EXERCISE REQUIREMENTS: Gather every line holding the string "scene".

MATERIAL PROVIDED:
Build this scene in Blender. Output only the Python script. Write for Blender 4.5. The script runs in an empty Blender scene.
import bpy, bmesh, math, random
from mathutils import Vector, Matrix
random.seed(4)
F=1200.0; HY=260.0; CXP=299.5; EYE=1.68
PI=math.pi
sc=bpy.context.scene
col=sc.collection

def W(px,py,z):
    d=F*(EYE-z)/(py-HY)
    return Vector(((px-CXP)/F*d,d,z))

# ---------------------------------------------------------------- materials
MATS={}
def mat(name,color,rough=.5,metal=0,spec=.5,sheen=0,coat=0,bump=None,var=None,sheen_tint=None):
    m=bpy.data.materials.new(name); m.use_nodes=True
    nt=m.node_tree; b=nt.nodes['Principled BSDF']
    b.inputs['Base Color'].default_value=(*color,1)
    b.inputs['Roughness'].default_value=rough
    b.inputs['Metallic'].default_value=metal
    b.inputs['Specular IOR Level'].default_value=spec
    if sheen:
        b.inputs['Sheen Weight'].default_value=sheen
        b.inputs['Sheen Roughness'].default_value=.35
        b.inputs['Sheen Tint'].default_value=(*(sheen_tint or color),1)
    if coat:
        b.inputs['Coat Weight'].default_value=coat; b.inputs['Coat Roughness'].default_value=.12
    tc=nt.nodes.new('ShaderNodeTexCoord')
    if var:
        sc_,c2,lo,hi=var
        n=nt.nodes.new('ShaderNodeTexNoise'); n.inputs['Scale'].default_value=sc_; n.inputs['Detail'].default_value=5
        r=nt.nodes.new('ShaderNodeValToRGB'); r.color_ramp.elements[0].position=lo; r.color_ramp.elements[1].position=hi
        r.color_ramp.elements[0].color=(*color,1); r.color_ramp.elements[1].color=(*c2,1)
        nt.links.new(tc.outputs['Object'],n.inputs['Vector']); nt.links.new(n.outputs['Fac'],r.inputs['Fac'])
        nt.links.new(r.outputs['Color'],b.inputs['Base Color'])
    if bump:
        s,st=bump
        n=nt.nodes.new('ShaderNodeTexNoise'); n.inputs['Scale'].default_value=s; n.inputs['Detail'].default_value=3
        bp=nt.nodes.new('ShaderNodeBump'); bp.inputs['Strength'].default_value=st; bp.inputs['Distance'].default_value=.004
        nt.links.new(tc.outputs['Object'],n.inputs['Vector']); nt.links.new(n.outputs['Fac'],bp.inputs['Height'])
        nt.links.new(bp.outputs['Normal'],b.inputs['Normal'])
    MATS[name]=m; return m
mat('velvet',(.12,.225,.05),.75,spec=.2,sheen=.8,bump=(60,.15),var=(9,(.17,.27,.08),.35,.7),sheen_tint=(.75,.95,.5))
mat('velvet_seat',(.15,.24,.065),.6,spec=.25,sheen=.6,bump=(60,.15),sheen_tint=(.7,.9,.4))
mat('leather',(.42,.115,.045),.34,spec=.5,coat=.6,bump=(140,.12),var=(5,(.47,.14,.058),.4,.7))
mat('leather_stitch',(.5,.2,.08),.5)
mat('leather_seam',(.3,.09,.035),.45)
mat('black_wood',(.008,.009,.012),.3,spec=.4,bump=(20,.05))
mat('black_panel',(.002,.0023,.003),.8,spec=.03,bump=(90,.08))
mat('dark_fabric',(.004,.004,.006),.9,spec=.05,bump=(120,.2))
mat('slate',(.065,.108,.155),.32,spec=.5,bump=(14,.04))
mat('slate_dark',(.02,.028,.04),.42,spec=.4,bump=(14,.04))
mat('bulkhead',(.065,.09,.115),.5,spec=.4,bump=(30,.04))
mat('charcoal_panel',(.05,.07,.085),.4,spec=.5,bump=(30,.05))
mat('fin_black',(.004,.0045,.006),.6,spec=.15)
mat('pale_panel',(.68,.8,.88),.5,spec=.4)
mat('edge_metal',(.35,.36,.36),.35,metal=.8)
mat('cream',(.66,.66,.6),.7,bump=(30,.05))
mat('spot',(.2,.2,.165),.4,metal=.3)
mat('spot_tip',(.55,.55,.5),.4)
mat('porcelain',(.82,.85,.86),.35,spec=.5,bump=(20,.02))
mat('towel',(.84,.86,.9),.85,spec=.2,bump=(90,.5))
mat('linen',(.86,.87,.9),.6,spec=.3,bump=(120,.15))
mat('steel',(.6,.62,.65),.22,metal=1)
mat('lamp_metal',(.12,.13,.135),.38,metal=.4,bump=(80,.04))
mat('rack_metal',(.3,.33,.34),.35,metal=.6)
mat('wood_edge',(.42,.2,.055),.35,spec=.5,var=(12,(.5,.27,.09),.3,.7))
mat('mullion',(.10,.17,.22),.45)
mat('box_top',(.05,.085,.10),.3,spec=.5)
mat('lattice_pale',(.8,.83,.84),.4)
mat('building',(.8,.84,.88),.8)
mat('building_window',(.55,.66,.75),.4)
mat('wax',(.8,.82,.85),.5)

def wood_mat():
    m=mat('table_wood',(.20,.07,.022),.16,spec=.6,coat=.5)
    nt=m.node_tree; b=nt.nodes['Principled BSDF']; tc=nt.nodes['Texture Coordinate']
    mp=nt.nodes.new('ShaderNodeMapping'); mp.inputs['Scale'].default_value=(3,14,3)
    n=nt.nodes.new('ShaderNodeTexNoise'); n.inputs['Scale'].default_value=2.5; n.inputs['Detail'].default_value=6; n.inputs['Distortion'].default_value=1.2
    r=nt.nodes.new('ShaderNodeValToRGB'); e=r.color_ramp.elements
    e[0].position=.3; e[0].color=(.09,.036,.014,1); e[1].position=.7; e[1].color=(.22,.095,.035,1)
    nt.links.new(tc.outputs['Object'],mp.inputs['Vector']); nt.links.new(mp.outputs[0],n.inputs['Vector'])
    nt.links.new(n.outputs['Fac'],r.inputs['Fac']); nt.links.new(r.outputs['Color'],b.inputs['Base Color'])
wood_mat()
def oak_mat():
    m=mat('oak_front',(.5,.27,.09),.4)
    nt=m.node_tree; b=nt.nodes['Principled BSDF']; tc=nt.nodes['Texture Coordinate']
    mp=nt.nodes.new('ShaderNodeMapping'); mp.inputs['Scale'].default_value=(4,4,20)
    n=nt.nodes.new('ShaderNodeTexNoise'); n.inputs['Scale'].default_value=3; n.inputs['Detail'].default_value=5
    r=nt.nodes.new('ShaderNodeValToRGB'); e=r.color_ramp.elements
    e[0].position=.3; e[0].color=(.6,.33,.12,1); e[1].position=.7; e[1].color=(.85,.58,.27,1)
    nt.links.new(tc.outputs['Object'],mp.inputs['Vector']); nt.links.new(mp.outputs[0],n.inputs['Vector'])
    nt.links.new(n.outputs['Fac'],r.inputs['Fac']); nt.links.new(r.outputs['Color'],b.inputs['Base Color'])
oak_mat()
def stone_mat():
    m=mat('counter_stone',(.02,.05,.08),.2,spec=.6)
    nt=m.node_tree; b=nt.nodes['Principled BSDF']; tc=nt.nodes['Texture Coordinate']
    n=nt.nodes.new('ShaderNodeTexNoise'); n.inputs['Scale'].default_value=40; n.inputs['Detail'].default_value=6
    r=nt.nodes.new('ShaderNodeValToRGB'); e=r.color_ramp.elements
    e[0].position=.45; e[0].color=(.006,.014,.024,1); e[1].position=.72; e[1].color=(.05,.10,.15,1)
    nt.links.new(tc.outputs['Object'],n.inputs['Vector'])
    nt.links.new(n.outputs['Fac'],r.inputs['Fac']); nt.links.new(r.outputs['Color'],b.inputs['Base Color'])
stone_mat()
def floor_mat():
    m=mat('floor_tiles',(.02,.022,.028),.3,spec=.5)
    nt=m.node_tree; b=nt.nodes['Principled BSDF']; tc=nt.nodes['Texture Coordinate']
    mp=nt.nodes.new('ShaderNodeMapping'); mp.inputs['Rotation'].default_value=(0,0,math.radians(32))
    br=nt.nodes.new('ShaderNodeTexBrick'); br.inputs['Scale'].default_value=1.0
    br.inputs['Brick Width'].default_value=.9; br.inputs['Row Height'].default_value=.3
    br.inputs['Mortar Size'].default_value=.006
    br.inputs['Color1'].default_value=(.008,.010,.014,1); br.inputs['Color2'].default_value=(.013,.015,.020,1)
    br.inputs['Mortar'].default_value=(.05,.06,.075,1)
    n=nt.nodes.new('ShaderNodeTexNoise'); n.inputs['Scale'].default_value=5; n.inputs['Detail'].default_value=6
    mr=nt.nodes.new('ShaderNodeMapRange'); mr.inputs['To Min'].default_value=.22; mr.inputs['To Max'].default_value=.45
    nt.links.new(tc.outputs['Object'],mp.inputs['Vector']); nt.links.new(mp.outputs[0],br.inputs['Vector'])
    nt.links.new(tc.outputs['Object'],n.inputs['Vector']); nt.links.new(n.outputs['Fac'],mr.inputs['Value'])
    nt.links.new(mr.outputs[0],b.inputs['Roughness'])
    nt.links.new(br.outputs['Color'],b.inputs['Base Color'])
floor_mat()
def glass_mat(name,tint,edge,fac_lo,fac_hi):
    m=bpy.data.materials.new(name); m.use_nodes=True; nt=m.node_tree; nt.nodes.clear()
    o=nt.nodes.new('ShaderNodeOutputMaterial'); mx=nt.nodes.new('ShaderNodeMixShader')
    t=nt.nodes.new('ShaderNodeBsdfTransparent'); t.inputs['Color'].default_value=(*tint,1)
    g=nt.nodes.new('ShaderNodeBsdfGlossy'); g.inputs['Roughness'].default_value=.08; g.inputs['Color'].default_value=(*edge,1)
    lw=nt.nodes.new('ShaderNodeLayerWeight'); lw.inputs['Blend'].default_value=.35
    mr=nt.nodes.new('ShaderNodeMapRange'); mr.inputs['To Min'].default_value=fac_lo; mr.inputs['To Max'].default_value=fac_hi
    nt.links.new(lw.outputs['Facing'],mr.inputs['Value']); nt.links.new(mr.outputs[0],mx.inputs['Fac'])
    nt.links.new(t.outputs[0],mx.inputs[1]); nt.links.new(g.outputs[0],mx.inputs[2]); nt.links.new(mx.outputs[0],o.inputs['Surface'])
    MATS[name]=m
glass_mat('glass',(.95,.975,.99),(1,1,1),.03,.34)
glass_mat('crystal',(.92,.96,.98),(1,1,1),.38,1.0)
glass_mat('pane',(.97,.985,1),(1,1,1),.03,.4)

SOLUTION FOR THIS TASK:
Build this scene in Blender. Output only the Python script. Write for Blender 4.5. The script runs in an empty Blender scene.
sc=bpy.context.scene